Jack hands out 14,000 achievement awards every year. You begin to understand his motives as the ‘Petchey family man’ comes through it all. He is devoted to his three daughters and son and grandchildren—“not enough fingers to count them all.”

The family is his ‘fire break’ from the hectic business world that sets the pace for the working day. He avoids early business meetings, rather letting the day and life run its course.

Jack usually arrives around 10am at his second-floor office in a luxury complex tucked behind Ilford Broadway. There’s no lift. The four flights keep him fit, sort of. He played squash until he was 82.

But the meetings flow rapidly once the day is up and running, much of it to do with his philanthropy, working 14 evenings in a row last month overseeing youth events for example.
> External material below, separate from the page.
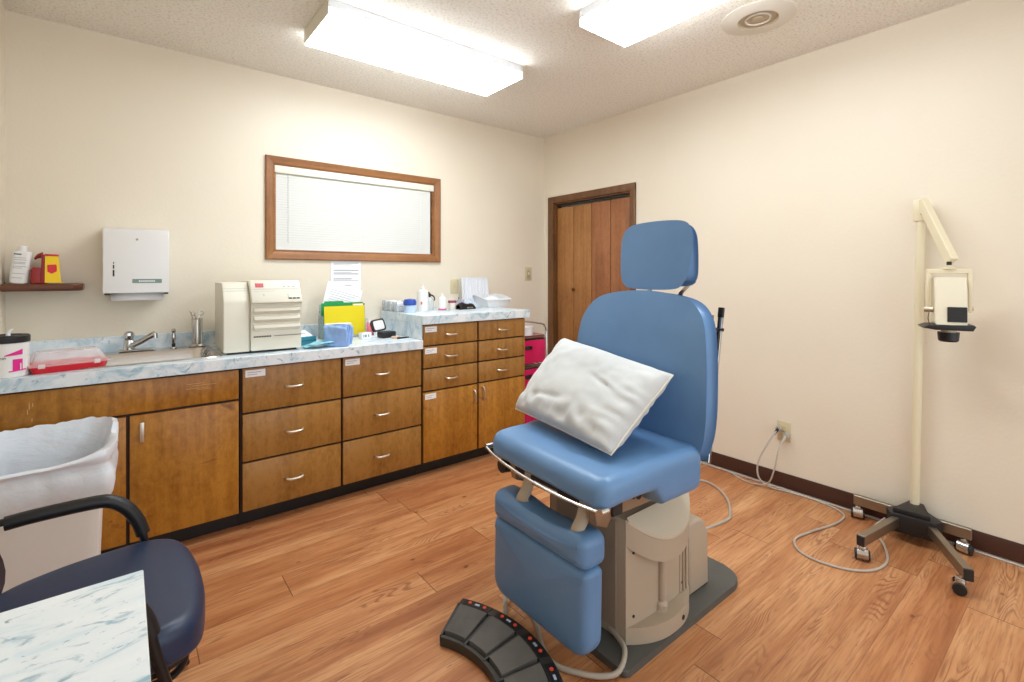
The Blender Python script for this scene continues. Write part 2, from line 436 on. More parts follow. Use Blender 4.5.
# window: mitred wooden casing, jamb, glass, latch rail
win = thing('window_1', '', ''); del win['label'], win['category']; win['kind'] = 'structure'
win.location = (WX0, YB, WZ0)
cas = MB(); ox0, ox1, oz0, oz1 = .710-WX0, 1.992-WX0, 1.400-WZ0, 2.070-WZ0; ix0, ix1, iz0, iz1 = 0, WX1-WX0, 0, WZ1-WZ0
O = [(ox0, oz0), (ox1, oz0), (ox1, oz1), (ox0, oz1)]; I = [(ix0, iz0), (ix1, iz0), (ix1, iz1), (ix0, iz1)]
prof = [(0, 0), (0, -.016), (.12, -.021), (.8, -.014), (1, -.008), (1, 0)]
for i in range(4):
    a, b, c, d = O[i], O[(i+1) % 4], I[(i+1) % 4], I[i]; cas.mi = 0 if i % 2 == 0 else 1
    for (t0, y0), (t1, y1) in zip(prof, prof[1:]):
        L = lambda p, q, t: (p[0]+(q[0]-p[0])*t, p[1]+(q[1]-p[1])*t)
        pa, pb, pc, pd = L(a, d, t0), L(b, c, t0), L(b, c, t1), L(a, d, t1)
        cas.quad((pa[0], y0, pa[1]), (pb[0], y0, pb[1]), (pc[0], y1, pc[1]), (pd[0], y1, pd[1]))
cas.build('window_frame', [WTRIM, WTRIMV], win)
j = MB(); Wd, Hd = ix1, iz1
j.box(0, 0, 0, Wd, .11, .012); j.box(0, 0, Hd-.012, Wd, .11, Hd); j.box(0, 0, .012, .012, .11, Hd-.012); j.box(Wd-.012, 0, .012, Wd, .11, Hd-.012)
j.build('jamb', WTRIM, win)
MB().box(.012, .085, .012, Wd-.012, .09, Hd-.012).build('pane', simple('window_glass', rgb(225, 232, 235), .08), win)
bl = thing('window_blind', 'white horizontal mini blind, closed, hanging in the wood framed window', 'blind', (WX0, YB, WZ0))
MB().box(.004, -.004, Hd-.052, Wd-.002, .032, Hd-.004, .003).build('headrail', CREAM, bl)
sl = MB(); NS = 30; z0s, z1s = .028, Hd-.062
for k in range(NS):
    zc = z0s+(z1s-z0s)*k/(NS-1)
    def fs(u, v, zc=zc):
        t = (v-.5); a = R(64)
        return (.014+u*(Wd-.04), .016-.0125*2*t*math.cos(a)*1.0-.0016*(1-4*t*t), zc-.0125*2*t*math.sin(a))
    sl.grid(1, 4, fs)
sl.build('slats', simple('blind_slat_white', rgb(230, 230, 225), .6), bl)
MB().box(.014, .006, .013, Wd-.026, .026, .024, .002).build('bottom_rail', WHITE, bl)
for xx in (.10, .575, Wd-.12):
    MB().tube([(xx, .001, Hd-.055), (xx, .001, .02)], .0009, 5, False).build('ladder_cord', WHITE, bl)
MB().tube([(.085, -.002, Hd-.05), (.085, -.004, .06)], .0022, 6, False).build('tilt_wand', CLEAR, bl)

# bifold closet door in right wall
dr = thing('door_1', '', ''); del dr['label'], dr['category']; dr['kind'] = 'structure'; dr.location = (XR, DY0, 0)
t = MB(); W_ = DY1-DY0
t.box(-.018, -.05, 0, 0, 0.002, DZ+.052, .003, 2); t.box(-.018, W_-.002, 0, 0, W_+.068, DZ+.052, .003, 2); t.box(-.0185, -.05, DZ-.002, 0, W_+.068, DZ+.056, .003, 2)
t.build('casing', WJAMB, dr)
t = MB(); t.box(0, 0, 0, .08, .014, DZ); t.box(0, W_-.014, 0, .08, W_, DZ); t.box(0, 0, DZ-.014, .08, W_, DZ)
t.build('jamb', WJAMB, dr)
pw = (W_-.034)/4
for k in range(4):
    y0 = .017+k*pw
    zt = DZ-.045 if k < 2 else DZ-.05
    o = MB().box(.022, y0+.003, .02, .05, y0+pw-.003, zt, .003, 2).build('folding_panel', WBIF1 if k > 1 else WBIF2, dr)
    if k == 2:
        MB().lathe([(0, .022), (.014, .02), (.016, .012), (.008, .004), (.010, 0)], seg=20).xf(Matrix.Translation((.022, y0+pw*.5+.1, 1.17)) @ Matrix.Rotation(-PI/2, 4, 'Y')).build('door_knob', m_brushed('bronze_knob', rgb(120, 84, 50), .35), o)
MB().box(.028, .016, DZ-.034, .045, W_-.016, DZ-.015).build('track', BLACKM, dr)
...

His sponsorships include the ‘Speak Out’ contest giving 20,000 youngsters a year public speaking confidence and the ‘Step into Dance’ events putting 8,000 young talents on stage, not to mention the 14,000 who get achievement awards and the 2,000 who take part in the Panathlon for the disabled.

Not many schoolkids don’t know the name ‘Jack Petchey’ these days. Their dads and granddads might recall the name from that second-hand Cortina or Montego they once bought from his East London car sales business.

Does Jack have any time off? Not really, just the occasional day in a fortnight to see the grandchildren.

Does he have hobbies? “Yes—life is my hobby, getting today’s generation inspired.”

He is always in bed by midnight—ready for that 6.30am start the next day with a flick through the business pages to see what’s moving and if there’s another company right for plucking.